> _WHAT IS REQUIRED_
Reproduce precisely the lines between the start of the data below and the line with "from mathutils import Vector, Matrix", both included.

> _RECORDED DATA_
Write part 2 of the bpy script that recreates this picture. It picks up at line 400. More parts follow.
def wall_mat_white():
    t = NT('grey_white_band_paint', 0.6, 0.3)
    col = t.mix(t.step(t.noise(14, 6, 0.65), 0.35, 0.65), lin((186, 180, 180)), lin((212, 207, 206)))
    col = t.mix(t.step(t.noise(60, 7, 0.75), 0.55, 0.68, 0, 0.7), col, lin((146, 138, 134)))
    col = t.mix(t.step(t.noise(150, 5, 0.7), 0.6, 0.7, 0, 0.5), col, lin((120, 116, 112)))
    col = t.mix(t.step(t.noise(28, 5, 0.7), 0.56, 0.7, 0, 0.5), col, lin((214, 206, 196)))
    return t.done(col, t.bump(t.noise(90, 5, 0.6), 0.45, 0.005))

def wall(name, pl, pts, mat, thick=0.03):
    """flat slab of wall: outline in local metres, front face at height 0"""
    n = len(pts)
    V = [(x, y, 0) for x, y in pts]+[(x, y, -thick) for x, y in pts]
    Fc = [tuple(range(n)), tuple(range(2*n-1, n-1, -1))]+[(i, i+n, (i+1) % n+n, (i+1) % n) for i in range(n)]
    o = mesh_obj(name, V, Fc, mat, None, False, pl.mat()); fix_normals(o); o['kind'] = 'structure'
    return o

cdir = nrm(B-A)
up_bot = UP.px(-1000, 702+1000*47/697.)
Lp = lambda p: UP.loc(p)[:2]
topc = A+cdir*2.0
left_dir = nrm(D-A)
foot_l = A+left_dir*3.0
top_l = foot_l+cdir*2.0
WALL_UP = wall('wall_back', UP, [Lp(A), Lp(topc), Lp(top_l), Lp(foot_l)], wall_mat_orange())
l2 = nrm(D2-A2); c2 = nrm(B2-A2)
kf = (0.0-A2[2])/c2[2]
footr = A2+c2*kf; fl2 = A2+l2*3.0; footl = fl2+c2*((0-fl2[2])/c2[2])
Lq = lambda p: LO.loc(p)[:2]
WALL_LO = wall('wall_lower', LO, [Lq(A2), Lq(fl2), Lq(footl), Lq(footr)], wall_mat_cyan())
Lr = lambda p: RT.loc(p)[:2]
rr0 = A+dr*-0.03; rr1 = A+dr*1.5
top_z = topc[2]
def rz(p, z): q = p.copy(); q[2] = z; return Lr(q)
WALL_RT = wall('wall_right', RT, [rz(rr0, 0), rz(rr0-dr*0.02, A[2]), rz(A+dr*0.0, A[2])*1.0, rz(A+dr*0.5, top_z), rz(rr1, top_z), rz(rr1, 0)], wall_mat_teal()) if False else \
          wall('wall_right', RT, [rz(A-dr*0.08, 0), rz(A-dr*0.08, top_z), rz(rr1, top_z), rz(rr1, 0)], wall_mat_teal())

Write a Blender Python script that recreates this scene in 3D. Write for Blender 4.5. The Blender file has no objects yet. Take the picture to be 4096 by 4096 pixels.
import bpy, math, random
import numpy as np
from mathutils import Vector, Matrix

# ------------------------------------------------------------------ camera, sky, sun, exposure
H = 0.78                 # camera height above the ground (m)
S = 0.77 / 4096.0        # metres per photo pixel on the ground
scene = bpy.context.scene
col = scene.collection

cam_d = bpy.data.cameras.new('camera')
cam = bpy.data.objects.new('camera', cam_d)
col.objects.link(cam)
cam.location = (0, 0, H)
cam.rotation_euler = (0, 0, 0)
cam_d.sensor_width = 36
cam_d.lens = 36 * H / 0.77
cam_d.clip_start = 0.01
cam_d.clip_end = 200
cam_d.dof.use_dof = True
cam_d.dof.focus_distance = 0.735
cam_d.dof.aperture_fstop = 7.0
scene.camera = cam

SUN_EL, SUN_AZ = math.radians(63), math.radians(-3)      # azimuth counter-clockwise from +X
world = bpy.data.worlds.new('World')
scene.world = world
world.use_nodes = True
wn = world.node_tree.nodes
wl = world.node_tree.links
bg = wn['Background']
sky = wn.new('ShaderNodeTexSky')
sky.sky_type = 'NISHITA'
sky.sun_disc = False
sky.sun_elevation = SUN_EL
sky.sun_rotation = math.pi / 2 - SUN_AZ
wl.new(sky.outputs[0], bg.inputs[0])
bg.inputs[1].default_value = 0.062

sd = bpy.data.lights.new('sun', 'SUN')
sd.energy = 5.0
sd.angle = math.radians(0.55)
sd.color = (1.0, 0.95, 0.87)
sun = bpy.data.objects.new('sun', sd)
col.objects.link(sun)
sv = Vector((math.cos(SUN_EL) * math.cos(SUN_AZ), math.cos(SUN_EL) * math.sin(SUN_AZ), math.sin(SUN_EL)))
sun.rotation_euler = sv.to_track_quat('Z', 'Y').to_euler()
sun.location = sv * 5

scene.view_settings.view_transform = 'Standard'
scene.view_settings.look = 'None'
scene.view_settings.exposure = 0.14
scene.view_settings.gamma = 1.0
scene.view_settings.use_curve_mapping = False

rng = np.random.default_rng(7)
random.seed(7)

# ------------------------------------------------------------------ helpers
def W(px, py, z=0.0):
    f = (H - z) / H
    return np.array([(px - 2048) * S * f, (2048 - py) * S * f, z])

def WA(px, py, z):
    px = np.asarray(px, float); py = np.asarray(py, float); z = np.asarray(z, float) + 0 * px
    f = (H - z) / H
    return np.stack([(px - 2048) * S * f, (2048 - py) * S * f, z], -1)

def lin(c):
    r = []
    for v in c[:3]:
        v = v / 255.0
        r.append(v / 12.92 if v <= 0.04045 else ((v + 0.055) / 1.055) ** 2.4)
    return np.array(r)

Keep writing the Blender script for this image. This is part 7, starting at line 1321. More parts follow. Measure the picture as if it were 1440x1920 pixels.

> _OUTPUT BELOW_
Write part 2 of the bpy script that recreates this picture. It picks up at line 400. More parts follow.
def wall_mat_white():
    t = NT('grey_white_band_paint', 0.6, 0.3)
    col = t.mix(t.step(t.noise(14, 6, 0.65), 0.35, 0.65), lin((186, 180, 180)), lin((212, 207, 206)))
    col = t.mix(t.step(t.noise(60, 7, 0.75), 0.55, 0.68, 0, 0.7), col, lin((146, 138, 134)))
    col = t.mix(t.step(t.noise(150, 5, 0.7), 0.6, 0.7, 0, 0.5), col, lin((120, 116, 112)))
    col = t.mix(t.step(t.noise(28, 5, 0.7), 0.56, 0.7, 0, 0.5), col, lin((214, 206, 196)))
    return t.done(col, t.bump(t.noise(90, 5, 0.6), 0.45, 0.005))

def wall(name, pl, pts, mat, thick=0.03):
    """flat slab of wall: outline in local metres, front face at height 0"""
    n = len(pts)
    V = [(x, y, 0) for x, y in pts]+[(x, y, -thick) for x, y in pts]
    Fc = [tuple(range(n)), tuple(range(2*n-1, n-1, -1))]+[(i, i+n, (i+1) % n+n, (i+1) % n) for i in range(n)]
    o = mesh_obj(name, V, Fc, mat, None, False, pl.mat()); fix_normals(o); o['kind'] = 'structure'
    return o

cdir = nrm(B-A)
up_bot = UP.px(-1000, 702+1000*47/697.)
Lp = lambda p: UP.loc(p)[:2]
topc = A+cdir*2.0
left_dir = nrm(D-A)
foot_l = A+left_dir*3.0
top_l = foot_l+cdir*2.0
WALL_UP = wall('wall_back', UP, [Lp(A), Lp(topc), Lp(top_l), Lp(foot_l)], wall_mat_orange())
l2 = nrm(D2-A2); c2 = nrm(B2-A2)
kf = (0.0-A2[2])/c2[2]
footr = A2+c2*kf; fl2 = A2+l2*3.0; footl = fl2+c2*((0-fl2[2])/c2[2])
Lq = lambda p: LO.loc(p)[:2]
WALL_LO = wall('wall_lower', LO, [Lq(A2), Lq(fl2), Lq(footl), Lq(footr)], wall_mat_cyan())
Lr = lambda p: RT.loc(p)[:2]
rr0 = A+dr*-0.03; rr1 = A+dr*1.5
top_z = topc[2]
def rz(p, z): q = p.copy(); q[2] = z; return Lr(q)
WALL_RT = wall('wall_right', RT, [rz(rr0, 0), rz(rr0-dr*0.02, A[2]), rz(A+dr*0.0, A[2])*1.0, rz(A+dr*0.5, top_z), rz(rr1, top_z), rz(rr1, 0)], wall_mat_teal()) if False else \
          wall('wall_right', RT, [rz(A-dr*0.08, 0), rz(A-dr*0.08, top_z), rz(rr1, top_z), rz(rr1, 0)], wall_mat_teal())

Write a Blender Python script that recreates this scene in 3D. Write for Blender 4.5. The Blender file has no objects yet. Take the picture to be 4096 by 4096 pixels.
import bpy, math, random
import numpy as np
from mathutils import Vector, Matrix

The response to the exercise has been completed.